Wir kommen jetzt zum Gusti, dem Poeten und Künstler der Externen. Er ist etwa Mitte der Zwanziger, aus Siebenbürgen. Er hat eine Abneigung gegen das Wohnen in Häusern und gegen den Gebrauch von Geld. Eine Zeit lang hat er in jenen kleinen Gebetsnischen und Kapellen von etwa einem Quadratmeter Bodenfläche übernachtet, die dort, in katholischer Gegend, häufig sind. Später hat er sich eine ständige Wohnung zugelegt. Zu ihr gelangte er auf folgendem Wege.

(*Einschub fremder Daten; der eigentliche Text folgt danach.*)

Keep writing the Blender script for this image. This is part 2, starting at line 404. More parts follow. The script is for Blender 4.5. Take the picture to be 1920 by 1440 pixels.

Die Bewohner eines sehr armen und sehr kleinen Dorfes in der Nähe von Ascona [Arcegno ] mochten sich wohl auch vegetarische Ansiedler wünschen. Vielleicht in Erwartung, dass Einer den Andern nachzieht, wie es in Ascona war, ging die Gemeinde auf den Vorschlag ein, den ihr der Gusti machte. (Die Leute dort haben ihn auch sehr gerne.) Sie traten ihm ein Stück des Gemeindebodens als bleibende Wohn- und Pflanzstelle ab und ein Dokument stipulierte die Bedingungen. Gusti wollte keine Schenkung. Er ist gegen Privatlandbesitz.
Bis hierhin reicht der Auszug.